Officials told this correspondent that recharge wells were dug in areas abutting water courses to ensure that they were recharged when it rained. Two village panchayats were not included in the scheme due to their inaccessibility.
Raman who had provided district rural development officials the motivation to undertake something different under the MGNREGS found that his intuition paid off when TWAD and PWD officials who were asked to undertake test to check water levels, reported that water levels in recharge wells in Kaniyambadi PU had increased by four feet to seven feet.
This provided the impetus to extend the scheme to nine more development blocks including the Anaicut, Madhanur, Gudiyattam, Pernambut, Alangayam, Natrampalli, Tirupattur, Kandli and Jolorpet blocks, officials added.
“An initial survey found that 4,828 recharge wells could be dug in the nine blocks.

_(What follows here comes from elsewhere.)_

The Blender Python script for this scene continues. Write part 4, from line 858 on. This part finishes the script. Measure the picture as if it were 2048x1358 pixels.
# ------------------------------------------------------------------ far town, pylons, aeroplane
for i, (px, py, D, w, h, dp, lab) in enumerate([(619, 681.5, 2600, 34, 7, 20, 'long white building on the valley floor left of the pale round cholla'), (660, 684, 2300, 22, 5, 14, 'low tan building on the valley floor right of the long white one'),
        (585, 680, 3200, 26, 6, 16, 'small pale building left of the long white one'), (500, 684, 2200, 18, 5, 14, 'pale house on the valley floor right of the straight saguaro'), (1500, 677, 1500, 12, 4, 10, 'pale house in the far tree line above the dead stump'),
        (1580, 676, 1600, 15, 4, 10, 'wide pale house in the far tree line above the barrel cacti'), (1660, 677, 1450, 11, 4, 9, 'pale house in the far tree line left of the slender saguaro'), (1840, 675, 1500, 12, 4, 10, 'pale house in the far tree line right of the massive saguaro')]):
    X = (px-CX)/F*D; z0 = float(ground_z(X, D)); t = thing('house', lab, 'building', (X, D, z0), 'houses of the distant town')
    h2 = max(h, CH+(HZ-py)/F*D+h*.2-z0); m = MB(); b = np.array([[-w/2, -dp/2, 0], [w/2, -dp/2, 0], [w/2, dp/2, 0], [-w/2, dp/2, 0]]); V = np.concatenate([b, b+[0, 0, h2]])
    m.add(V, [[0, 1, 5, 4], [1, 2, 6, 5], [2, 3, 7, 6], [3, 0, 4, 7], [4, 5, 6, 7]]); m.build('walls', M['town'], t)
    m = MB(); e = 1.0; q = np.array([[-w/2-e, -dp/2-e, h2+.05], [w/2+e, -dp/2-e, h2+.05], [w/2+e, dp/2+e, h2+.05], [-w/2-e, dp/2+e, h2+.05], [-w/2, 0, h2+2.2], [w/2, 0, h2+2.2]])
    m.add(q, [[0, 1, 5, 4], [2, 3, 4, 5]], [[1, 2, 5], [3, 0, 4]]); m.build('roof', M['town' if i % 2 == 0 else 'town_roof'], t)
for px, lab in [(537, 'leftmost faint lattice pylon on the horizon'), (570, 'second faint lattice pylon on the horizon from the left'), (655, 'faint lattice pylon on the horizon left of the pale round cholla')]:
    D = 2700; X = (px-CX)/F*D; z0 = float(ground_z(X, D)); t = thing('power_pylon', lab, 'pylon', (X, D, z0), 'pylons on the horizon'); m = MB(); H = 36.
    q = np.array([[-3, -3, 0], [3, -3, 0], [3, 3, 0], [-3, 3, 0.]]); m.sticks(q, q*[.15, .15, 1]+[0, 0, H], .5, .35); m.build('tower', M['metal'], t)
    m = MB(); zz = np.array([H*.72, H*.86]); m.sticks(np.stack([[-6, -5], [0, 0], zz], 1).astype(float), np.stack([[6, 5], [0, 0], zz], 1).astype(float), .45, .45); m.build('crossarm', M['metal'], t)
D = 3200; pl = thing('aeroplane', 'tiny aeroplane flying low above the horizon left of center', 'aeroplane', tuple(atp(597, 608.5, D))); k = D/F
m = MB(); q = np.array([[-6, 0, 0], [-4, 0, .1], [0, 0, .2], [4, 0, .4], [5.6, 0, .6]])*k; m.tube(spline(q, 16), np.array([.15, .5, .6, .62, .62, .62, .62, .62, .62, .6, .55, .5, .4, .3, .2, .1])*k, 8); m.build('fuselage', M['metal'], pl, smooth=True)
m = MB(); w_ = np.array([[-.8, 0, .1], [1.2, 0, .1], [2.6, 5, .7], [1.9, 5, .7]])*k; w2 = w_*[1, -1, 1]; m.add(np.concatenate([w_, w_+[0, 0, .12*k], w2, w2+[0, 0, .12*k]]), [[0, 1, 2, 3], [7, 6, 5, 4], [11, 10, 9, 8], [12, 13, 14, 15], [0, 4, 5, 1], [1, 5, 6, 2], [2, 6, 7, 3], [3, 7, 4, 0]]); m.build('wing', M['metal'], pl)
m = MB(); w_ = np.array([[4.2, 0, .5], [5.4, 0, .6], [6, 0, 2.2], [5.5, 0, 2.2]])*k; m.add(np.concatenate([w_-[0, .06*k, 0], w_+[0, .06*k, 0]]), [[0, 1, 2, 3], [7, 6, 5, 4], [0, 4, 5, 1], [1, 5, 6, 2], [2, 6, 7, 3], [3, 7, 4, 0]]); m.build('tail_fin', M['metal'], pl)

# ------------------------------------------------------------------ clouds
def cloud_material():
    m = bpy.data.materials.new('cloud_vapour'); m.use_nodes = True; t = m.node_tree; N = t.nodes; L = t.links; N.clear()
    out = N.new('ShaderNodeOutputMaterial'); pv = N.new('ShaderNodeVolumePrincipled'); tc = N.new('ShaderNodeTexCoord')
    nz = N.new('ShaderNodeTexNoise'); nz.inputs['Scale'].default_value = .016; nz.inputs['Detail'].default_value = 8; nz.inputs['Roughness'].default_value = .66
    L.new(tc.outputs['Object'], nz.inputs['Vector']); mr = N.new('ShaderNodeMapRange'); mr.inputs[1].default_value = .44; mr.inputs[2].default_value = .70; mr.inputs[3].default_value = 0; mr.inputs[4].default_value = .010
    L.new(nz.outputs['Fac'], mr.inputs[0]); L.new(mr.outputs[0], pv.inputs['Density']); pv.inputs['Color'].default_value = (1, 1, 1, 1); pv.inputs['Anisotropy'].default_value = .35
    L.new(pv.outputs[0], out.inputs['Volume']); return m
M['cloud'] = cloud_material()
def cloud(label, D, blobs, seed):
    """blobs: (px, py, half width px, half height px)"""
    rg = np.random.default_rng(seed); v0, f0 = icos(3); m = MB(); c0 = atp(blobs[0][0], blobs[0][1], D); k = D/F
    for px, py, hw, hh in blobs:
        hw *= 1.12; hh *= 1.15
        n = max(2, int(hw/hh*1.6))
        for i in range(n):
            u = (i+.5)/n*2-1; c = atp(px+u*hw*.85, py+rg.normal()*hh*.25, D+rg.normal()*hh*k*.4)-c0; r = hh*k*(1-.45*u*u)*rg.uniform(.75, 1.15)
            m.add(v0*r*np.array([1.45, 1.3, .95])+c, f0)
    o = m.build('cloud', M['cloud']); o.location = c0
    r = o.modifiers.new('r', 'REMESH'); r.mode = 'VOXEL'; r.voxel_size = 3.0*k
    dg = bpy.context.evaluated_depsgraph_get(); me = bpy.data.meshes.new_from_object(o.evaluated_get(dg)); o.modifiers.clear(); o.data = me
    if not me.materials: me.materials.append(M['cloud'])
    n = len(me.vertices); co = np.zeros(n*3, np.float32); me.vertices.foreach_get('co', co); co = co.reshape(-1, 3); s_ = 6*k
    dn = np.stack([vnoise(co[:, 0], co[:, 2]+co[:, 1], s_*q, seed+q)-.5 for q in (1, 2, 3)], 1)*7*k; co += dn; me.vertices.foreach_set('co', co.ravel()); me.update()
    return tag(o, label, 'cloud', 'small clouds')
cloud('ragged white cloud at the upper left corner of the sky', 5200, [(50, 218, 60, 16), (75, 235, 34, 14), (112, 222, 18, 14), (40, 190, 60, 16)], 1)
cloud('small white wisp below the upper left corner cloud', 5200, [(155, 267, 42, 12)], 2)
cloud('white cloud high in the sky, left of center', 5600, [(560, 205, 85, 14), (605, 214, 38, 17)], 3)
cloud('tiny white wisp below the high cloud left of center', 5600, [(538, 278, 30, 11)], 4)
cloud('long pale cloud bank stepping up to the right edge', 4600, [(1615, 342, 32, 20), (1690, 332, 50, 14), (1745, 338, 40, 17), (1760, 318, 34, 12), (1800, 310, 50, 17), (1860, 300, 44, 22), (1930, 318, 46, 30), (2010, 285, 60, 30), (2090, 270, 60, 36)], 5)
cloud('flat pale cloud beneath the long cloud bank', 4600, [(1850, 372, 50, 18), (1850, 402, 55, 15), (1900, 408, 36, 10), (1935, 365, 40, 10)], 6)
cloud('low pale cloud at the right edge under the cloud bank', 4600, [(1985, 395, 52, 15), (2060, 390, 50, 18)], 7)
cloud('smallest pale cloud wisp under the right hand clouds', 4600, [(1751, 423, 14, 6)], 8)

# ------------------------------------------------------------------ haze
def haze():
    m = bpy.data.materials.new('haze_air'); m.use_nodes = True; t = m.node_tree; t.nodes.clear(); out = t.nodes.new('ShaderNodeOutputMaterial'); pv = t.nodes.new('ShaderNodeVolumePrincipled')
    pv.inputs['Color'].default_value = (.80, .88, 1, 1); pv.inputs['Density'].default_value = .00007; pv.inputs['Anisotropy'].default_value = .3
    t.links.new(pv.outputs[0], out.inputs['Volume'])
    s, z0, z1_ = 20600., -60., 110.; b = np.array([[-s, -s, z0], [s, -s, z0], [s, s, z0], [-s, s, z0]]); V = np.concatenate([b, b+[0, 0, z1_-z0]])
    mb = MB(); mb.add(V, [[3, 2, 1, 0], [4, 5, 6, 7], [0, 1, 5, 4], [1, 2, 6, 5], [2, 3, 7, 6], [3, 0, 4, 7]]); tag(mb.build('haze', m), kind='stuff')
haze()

The administrative sanction was accorded for 3,768 wells of which 2,289 wells have been completed at a cost of Rs 20.60 crore,” Raman said. “While work is underway in 1,479 wells, the sanction is awaited for another 1,050 wells,” he added.
“To ensure that sudden water surge did not fill recharge wells with silt rendering them useless, Gabion Check dams (GCD) were built adjacent to recharge wells wherever necessary,” Periasamy said. The district spent Rs 3.45 crore to build 294 such structures, he said, and added that each GCD cost between Rs 64,000 and Rs 1.25 lakh based on their size.
“The biggest achievement was the empowerment of women who were paid Rs 229 per day with the money going directly to their accounts. Of the Rs 20.60 crore spent for recharge wells, half the amount went to the payment for workers with the rest being the cost of the material used. Ten women working for 10 days on a well create 210 mandays in addition to their earnings,” Raman said.